Seit 2019 hätten sich die Strompreise in der Schweiz bereits verdreifacht. Viele Industriebetriebe stelle dies vor große Schwierigkeiten. „Die Antwort der Regierung auf unsere Motion ist schizophren. In der zusammenfassenden Beurteilung erachtet der Regierungsrat eine staatliche Intervention für unnötig, da die Nachfrage nach Photovoltaik-Anlagen hoch sei. In der inhaltlichen Beurteilung meint aber die Regierung, dass ein Zubau nur durch eine gesetzliche Verpflichtung möglich sei. Und er liefert dann postwendend Einwände, warum so eine Verpflichtung nicht willkommen ist“, erklärt Rüegg weiter. Dabei gebe es die Photovoltaik-Pflicht bereits über die Mustervorschriften der Kantone im Energiebereich – zumindest fast. „Wenn man wollte, könnte man also die bestehende Regulierung leicht anpassen“, sagt Rüegg. Er verweist dabei auf Deutschland, wo bereits mehrere Bundesländer eine Pflicht zur Installation einer Photovoltaik- oder Solarthermie-Anlage bei Neubauten und teilweise neuen Parkplätzen erlassen haben. „Wir sind enttäuscht, dass unsere Regierung die Gesetze in Deutschland nicht genauer untersucht und für den Thurgau adaptiert hat“, so der Grünliberale Kantonsrat.

„Ein Drittel der Dachflächen reichen aus, um den gesamten Strombedarf im Thurgau mit Solarstrom abzudecken. Natürlich braucht es Speicher und Wasserstoff, natürlich braucht es Wasserkraft, Wind, Biomasse und Geothermie. Es braucht alles – sofort“, so Rüegg. Dazu brauche es jedoch passende gesetzliche Grundlagen. „Ich wünsche mir, dass bald auf jedem neuen Gebäude und später auch auf allen geeigneten Flächen erneuerbare Energie produziert wird. Und wir mit den Überschüssen unsere Elektrofahrzeuge laden können.“ Ein einfaches Weiter-so reiche angesichts der unmittelbaren Bedrohung der Energieversorgung nicht aus.

Das Hauptargument gegen die Motion von Seiten der Regierung will Rüegg so nicht akzeptieren.
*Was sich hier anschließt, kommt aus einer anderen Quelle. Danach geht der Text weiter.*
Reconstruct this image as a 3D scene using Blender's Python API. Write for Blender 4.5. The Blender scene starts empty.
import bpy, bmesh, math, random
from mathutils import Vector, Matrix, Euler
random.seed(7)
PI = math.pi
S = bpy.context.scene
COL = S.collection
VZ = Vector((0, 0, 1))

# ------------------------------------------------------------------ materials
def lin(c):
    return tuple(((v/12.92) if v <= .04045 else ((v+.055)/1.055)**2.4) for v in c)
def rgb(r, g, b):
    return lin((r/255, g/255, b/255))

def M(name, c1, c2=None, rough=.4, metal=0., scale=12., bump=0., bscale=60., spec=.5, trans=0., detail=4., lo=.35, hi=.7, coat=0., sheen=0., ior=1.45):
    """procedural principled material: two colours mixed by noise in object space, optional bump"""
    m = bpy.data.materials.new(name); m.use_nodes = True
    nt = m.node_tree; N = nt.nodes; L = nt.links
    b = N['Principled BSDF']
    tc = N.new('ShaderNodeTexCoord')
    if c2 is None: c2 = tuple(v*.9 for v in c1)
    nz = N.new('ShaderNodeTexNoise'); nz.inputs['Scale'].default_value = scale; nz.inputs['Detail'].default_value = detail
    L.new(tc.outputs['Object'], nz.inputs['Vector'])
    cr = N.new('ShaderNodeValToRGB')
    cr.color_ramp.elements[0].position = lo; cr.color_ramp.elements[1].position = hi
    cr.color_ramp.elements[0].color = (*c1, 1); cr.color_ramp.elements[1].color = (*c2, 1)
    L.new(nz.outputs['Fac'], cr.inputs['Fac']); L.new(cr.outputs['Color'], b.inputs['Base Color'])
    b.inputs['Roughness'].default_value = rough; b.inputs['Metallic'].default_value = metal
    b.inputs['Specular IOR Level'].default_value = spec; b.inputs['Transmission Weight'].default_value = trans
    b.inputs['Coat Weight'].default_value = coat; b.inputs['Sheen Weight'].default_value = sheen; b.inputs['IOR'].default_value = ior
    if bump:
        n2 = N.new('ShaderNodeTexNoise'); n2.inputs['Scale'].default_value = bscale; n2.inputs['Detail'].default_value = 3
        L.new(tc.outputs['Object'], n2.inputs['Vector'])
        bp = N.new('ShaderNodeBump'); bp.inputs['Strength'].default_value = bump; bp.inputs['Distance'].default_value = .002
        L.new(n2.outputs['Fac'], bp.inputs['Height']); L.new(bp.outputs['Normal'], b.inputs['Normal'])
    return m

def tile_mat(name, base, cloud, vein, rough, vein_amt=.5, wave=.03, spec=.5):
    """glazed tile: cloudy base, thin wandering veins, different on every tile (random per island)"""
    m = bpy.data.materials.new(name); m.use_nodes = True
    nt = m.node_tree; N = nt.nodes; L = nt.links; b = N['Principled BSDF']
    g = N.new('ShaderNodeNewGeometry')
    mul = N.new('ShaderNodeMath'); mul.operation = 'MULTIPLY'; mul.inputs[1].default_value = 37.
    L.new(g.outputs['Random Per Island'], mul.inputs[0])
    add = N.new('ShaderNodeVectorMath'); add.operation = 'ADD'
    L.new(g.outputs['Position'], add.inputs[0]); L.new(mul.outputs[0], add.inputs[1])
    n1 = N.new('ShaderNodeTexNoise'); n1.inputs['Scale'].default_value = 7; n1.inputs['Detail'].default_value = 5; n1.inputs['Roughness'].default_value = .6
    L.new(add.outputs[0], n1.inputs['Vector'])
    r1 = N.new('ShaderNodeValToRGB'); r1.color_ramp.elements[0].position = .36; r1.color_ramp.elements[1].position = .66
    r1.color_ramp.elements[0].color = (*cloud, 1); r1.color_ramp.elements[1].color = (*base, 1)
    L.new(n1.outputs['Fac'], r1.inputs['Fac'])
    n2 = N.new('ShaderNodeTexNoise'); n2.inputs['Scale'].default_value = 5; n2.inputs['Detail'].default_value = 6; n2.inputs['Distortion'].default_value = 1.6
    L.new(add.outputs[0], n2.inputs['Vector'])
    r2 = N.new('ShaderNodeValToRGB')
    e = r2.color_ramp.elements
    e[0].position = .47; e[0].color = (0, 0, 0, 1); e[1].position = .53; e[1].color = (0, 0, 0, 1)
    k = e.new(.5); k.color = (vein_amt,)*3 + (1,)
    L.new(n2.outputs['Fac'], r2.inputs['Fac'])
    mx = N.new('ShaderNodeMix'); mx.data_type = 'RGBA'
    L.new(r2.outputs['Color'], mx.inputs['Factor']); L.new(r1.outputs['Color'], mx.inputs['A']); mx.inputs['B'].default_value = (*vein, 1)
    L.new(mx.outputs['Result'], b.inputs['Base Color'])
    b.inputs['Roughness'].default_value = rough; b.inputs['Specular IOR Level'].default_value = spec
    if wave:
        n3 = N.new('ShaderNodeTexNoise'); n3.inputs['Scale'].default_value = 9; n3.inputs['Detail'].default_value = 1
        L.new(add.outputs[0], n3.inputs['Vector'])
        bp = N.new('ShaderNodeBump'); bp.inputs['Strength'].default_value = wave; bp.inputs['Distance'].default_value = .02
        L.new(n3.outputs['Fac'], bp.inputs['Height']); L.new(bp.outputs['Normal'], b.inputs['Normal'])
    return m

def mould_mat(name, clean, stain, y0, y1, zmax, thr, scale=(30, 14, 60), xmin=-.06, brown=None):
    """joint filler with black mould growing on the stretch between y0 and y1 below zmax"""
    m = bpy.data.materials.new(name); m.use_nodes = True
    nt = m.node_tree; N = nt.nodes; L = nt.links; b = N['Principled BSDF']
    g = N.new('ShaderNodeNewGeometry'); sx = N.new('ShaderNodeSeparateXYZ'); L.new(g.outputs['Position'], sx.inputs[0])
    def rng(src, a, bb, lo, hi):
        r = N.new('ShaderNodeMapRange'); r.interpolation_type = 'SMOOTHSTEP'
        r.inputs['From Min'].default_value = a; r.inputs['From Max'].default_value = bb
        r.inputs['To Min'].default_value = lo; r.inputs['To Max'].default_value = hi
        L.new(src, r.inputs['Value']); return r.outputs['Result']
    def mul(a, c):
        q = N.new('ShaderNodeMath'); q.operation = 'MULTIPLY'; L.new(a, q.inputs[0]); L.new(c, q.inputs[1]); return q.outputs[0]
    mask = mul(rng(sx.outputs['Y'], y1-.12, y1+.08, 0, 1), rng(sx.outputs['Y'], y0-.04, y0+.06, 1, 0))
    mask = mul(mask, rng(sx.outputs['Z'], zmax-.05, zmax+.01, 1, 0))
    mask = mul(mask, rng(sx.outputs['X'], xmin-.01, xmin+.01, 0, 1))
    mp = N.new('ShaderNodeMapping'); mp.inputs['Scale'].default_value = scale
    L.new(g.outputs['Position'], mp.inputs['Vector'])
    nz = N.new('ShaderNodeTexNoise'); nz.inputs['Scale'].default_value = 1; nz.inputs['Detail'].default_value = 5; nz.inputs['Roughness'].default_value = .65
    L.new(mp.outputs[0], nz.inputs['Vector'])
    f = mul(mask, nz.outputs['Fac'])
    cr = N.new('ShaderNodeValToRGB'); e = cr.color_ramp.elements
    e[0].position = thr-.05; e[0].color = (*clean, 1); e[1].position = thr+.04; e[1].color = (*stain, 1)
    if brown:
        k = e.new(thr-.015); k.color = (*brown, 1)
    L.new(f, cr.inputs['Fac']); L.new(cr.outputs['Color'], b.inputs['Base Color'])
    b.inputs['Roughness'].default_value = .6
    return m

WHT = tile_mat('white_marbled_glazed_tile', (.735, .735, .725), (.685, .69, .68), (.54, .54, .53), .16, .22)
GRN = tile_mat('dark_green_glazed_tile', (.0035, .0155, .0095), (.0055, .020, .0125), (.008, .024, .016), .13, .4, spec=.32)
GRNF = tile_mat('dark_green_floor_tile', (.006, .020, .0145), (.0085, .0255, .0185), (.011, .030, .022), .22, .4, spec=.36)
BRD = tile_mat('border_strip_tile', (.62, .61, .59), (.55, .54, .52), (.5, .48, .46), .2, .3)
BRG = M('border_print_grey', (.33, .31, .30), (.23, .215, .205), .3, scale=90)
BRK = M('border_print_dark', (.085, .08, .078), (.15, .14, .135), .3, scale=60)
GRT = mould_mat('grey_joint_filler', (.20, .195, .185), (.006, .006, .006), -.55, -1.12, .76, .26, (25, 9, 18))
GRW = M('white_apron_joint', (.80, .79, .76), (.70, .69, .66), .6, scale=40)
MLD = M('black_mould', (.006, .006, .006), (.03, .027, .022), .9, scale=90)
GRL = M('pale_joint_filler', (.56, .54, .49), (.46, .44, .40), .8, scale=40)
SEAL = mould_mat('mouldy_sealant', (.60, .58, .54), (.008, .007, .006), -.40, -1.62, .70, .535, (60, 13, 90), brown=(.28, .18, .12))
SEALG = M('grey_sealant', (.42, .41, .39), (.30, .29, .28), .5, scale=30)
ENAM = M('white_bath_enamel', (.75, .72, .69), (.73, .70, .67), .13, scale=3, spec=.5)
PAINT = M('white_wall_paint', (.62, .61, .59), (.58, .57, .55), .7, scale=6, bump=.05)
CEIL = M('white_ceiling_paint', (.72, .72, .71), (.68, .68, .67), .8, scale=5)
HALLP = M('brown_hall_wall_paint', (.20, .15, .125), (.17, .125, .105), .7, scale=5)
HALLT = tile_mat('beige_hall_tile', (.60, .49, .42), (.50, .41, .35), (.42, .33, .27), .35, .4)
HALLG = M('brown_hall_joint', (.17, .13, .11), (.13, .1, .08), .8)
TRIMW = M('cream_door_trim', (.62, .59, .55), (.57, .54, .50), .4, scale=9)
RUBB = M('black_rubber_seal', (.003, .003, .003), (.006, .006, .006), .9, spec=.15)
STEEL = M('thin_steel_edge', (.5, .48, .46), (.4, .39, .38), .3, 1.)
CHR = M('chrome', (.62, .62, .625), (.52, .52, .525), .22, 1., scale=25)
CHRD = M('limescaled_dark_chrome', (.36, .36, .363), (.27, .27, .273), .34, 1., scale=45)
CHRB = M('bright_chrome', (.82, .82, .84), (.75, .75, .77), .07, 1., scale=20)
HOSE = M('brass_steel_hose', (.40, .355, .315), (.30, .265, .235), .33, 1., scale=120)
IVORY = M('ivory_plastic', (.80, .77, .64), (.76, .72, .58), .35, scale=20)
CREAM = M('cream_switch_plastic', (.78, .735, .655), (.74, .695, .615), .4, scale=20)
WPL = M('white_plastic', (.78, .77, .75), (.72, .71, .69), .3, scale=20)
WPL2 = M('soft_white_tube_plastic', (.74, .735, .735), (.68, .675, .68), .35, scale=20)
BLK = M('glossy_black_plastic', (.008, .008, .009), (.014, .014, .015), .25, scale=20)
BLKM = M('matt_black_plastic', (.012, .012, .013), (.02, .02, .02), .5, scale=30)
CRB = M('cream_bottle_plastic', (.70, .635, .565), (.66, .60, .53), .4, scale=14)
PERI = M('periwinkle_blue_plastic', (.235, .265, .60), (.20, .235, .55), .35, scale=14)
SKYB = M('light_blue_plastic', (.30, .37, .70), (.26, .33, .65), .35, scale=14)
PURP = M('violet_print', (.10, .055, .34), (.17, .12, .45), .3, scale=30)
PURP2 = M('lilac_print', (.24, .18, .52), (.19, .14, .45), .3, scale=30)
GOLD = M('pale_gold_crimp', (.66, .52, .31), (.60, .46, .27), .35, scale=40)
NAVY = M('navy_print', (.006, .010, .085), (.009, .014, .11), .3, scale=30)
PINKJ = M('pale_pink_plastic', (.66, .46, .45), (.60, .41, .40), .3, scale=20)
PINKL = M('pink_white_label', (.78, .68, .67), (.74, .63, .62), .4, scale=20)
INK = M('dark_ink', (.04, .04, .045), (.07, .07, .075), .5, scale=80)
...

Sie hatte geschrieben: „Eine Pflicht zur flächendeckenden Produktion von erneuerbaren Energien würde einen weitgehenden Eingriff in die Eigentumsgarantie darstellen.“ Rüegg verweist hingegen darauf, dass der Kanton Thurgau bereits eine Pflicht vorschreibt, und zwar bei den „Anforderungen Eigenstromerzeugung bei Neubauten“. Dort sei festgelegt, dass im, auf oder am Gebäude installierte Stromerzeugungsanlagen mindestens 10 Watt pro Quadratmeter Energiezugsfläche leisten müssten. Die maximal geforderte Leistung nach der kantonalen Energieverordnung betrage 30 Kilowatt. Daher will er nach dem Rückschlag auch nicht aufgeben: „Ich prüfe nun, zusammen mit meiner Partei den Grünliberalen, den Grünen sowie der SP eine Volksinitiative zu lancieren“, sagt Rüegg.